The pair managed to link up a few times, getting rest and relaxation in Hong Kong where they were engaged.

After more than 23 years she retired and he followed, giving nearly 30 years and earning the rank of colonel.

The pair, who live in the northern Virginia area, were elated that the Army was going to build its national museum at Fort Belvoir. Richard did not live to see the museum open in 2020. But Marcia volunteers at the site, explaining displays and answering questions from visitors both young and old.

The retired Army operating room nurse spread out a multi-panel quilt made for her by her fellow members of the Mount Vernon, Virginia Nelly Custis Chapter of the National Society of the Daughters of the American Revolution.

The women in her chapter made quilts last year for veterans in their organization. Each panel is signed by the quilter who made it. Kidd’s photos from Vietnam, black-and-white in braids and a field cap, scrubbing up for the operating room, adorn the quilt.

“I got it exactly 50 years to the day after I got home,” she said. “October 16, 2021.”

She was one of 10 volunteers who answered the call from museum staff to share not only their experiences but any personal effects from their service on the Vietnam Veterans recognition day, said Tammy Call, museum director and former Army officer.

Call’s father was a career soldier and a Vietnam War veteran, she said.

Miguel Monteverde was only a boy, in sixth grade at the St. Catherine’s Military School, Los Angeles California, when he was charged by the history he read and sought a way to make history himself.

And it seemed to the boy that the Army was “always in the middle of making history.”

After graduating from the Virginia Military Institute in 1966 he was commissioned as an artillery officer. He ran a battery in West Germany during the Cold War before heading to Vietnam.

“We had a very sporting summer on the floor of the A Sau Valley in the summer of 1969,” he told Army Times.

Sporting might be an understatement.
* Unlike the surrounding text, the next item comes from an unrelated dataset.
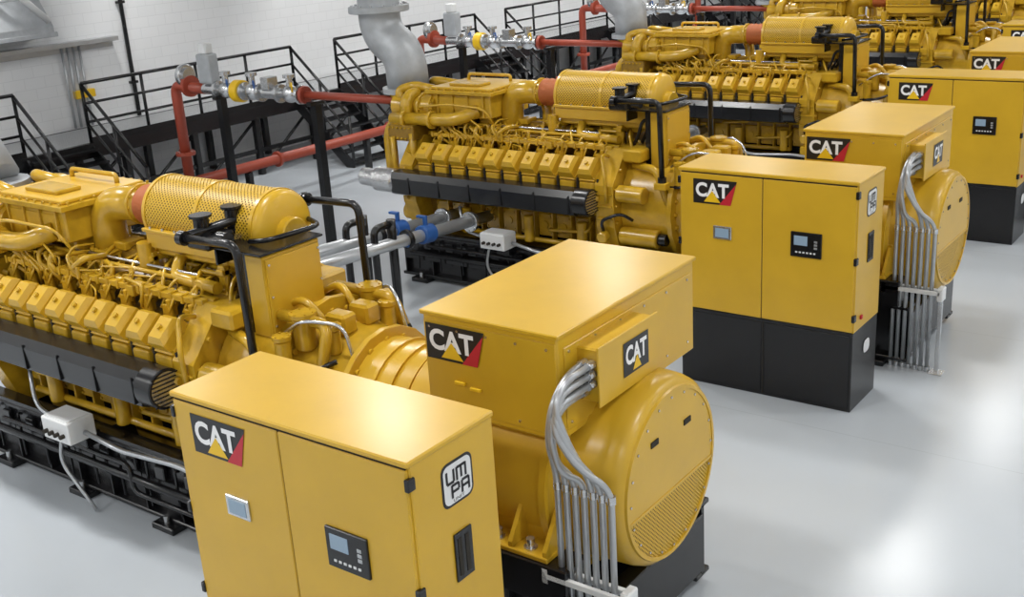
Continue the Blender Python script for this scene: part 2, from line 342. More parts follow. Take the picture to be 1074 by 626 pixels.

Monteverde’s unit, A Battery, 2nd Battalion, 319th Airborne Field Artillery with the 101st Airborne Division fired rounds in the Battle of Hamburger Hill, where multiple battalions of paratroopers slogged through dense enemy opposition in a direct assault.

Though that battle raged in May 1969, the shooting didn’t stop.

“We were rocketed and mortared with alarming frequency,” Monteverde said. “We got hit with a very, very heavy attack on the 13th and 14th of June of 1969.”

The battery prevailed against the attackers, but tactics took an intense turn.

“We were firing direct fire right at the enemy coming at us,” he said. “We policed up 54 bodies out of the wire, we took no fatalities ourselves.”

When he left the unit, his soldiers presented him with a set of water buffalo horns, the emblematic animal symbol of Vietnam.

“It was a unique gift, so unique that my wife has never allowed me to put them over the fireplace in any home in which we lived,” Monteverde said.

“This museum, really, is a 185,000-square-foot tribute to the American soldier,” he said. “It’s not the tanks and the jeeps and the water buffalo horns. It’s the story of all of us who wore the uniform of this country.”

The soldiers mounted the horns, pins and a small brass plaque on a wooden board for their commander.

“I will tell you that I did not press my soldiers too hard as to where they got the water buffalo horns,” he told Army Times.

The horns, on display the day of the presentation, sport the “Screaming Eagle” pin of the 101st Airborne Division, the crossed cannons of artillery, the jump wings of paratroopers and the shield insignia of his unit.

“They were a gift from my soldiers. They made them. They put all that together,” he said. “I really do treasure them.”